--- Start of Data excerpt ---

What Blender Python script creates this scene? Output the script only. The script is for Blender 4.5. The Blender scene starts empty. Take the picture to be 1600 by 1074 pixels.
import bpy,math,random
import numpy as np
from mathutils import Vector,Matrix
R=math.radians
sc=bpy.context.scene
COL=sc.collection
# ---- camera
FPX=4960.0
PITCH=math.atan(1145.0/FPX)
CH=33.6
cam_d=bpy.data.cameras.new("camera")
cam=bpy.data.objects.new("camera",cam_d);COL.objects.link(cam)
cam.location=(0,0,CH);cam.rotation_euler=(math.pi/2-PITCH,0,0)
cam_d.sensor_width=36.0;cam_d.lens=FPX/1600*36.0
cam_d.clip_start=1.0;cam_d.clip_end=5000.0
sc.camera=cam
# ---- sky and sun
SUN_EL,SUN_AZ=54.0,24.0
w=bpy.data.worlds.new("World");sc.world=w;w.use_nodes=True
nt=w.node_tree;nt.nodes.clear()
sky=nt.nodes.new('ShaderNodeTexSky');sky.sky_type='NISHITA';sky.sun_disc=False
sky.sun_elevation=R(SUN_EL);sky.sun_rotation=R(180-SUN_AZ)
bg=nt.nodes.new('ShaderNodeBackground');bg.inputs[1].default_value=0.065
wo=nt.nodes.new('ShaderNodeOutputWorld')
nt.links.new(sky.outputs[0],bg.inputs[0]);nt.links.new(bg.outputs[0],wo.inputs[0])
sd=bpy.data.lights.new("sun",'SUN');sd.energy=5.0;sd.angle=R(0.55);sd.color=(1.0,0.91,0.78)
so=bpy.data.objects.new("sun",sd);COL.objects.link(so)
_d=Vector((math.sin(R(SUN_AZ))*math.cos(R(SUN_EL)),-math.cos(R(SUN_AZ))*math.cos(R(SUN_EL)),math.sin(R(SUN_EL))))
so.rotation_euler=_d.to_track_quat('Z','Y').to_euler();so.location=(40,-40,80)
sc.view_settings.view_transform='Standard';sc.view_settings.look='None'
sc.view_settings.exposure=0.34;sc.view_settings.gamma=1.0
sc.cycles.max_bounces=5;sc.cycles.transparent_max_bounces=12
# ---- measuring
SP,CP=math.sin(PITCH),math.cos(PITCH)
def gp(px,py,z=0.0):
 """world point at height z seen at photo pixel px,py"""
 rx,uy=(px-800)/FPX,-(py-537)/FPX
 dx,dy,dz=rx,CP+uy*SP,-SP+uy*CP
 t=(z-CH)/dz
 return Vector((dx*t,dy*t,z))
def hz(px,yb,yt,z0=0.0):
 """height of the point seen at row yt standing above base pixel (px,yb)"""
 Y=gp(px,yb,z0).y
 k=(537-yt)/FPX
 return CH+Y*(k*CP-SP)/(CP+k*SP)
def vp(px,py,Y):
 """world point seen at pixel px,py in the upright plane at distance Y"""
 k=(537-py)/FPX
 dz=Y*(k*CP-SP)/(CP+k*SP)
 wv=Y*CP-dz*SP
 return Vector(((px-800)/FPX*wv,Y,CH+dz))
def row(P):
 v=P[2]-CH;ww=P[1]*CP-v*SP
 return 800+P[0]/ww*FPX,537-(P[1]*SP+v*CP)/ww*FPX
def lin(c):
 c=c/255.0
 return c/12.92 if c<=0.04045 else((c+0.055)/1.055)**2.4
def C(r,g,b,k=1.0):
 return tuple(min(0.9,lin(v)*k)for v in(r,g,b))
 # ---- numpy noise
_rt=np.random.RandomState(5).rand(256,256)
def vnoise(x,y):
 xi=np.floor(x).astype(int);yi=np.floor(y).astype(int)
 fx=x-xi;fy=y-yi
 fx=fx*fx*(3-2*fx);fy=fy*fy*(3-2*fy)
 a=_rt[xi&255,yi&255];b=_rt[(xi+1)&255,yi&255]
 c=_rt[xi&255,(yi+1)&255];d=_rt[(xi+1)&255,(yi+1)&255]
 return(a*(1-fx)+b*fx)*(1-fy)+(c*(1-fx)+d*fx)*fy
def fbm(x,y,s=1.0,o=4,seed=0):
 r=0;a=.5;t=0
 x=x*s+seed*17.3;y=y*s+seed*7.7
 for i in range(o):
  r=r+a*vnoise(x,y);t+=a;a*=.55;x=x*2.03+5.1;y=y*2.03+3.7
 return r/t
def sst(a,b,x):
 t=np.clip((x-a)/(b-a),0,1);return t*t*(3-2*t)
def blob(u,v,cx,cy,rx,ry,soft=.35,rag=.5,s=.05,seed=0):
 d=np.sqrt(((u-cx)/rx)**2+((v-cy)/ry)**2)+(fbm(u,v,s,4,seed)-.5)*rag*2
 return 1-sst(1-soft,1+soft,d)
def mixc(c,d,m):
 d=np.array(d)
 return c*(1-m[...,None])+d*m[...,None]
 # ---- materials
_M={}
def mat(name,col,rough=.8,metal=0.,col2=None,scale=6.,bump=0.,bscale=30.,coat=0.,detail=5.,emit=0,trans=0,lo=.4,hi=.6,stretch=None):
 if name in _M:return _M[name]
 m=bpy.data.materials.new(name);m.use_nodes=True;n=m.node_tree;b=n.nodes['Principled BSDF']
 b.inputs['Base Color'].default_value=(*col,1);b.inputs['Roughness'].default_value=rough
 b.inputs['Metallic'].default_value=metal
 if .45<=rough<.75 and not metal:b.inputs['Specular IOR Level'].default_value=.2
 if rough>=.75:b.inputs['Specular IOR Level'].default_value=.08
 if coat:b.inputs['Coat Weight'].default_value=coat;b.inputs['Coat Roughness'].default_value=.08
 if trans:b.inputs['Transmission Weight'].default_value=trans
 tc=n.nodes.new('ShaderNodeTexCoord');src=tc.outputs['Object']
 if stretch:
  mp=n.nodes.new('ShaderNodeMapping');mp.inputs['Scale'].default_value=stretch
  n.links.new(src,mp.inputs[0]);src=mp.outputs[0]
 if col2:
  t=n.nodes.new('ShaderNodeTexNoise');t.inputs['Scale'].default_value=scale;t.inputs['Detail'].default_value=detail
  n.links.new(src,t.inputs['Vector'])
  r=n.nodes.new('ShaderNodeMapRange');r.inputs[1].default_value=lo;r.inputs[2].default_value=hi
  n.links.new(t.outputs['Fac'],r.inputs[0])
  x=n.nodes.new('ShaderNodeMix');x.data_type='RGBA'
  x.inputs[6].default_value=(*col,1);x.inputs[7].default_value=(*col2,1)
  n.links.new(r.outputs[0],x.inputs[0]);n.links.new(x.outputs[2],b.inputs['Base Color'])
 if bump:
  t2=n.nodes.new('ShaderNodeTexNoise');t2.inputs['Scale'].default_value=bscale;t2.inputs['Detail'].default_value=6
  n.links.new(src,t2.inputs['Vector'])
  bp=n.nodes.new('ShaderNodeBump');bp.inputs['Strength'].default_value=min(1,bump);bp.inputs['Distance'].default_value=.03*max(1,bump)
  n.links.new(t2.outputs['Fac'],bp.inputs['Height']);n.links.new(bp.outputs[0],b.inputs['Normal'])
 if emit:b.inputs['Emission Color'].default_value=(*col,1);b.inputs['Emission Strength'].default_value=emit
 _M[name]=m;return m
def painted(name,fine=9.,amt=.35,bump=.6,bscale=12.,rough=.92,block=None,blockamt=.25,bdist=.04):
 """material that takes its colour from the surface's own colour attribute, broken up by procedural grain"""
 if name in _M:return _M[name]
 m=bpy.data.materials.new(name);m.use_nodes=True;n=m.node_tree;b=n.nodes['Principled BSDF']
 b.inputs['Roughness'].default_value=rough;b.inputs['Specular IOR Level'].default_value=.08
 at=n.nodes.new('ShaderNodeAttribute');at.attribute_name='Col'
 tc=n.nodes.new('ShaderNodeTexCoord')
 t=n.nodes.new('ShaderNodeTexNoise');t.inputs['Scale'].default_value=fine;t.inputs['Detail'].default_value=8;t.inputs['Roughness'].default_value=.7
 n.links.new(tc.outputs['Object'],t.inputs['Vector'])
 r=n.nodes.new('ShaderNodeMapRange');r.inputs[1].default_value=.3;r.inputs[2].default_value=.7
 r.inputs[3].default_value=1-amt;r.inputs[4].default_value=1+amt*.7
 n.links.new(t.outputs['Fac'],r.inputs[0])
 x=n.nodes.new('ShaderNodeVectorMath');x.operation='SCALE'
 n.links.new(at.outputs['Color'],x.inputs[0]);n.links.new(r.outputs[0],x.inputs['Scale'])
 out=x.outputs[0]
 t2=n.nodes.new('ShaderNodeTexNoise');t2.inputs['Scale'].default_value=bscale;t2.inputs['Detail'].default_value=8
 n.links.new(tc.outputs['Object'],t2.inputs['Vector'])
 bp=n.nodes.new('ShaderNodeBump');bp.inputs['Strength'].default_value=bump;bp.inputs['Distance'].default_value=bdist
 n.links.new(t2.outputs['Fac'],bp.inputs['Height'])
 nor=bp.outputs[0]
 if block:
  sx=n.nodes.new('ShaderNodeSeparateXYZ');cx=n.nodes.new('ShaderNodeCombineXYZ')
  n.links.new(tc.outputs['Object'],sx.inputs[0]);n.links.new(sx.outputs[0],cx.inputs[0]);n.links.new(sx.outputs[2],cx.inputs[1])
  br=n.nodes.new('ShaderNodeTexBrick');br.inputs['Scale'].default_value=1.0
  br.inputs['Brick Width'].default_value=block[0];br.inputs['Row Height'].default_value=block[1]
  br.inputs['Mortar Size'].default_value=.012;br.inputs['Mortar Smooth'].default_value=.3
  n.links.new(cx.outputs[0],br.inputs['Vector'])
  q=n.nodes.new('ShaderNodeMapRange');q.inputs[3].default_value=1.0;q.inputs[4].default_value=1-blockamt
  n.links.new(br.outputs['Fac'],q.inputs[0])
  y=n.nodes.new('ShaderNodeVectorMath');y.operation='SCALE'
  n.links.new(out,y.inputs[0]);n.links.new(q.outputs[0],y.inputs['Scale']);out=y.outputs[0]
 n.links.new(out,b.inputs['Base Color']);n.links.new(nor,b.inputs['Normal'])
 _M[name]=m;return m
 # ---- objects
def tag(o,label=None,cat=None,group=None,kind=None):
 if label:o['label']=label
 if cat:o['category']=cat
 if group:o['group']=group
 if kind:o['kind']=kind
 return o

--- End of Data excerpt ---

◆ Task statement ◆
Find every line with "scene" in the listing and state how many there are, nothing else.

◆ Output for this task ◆
2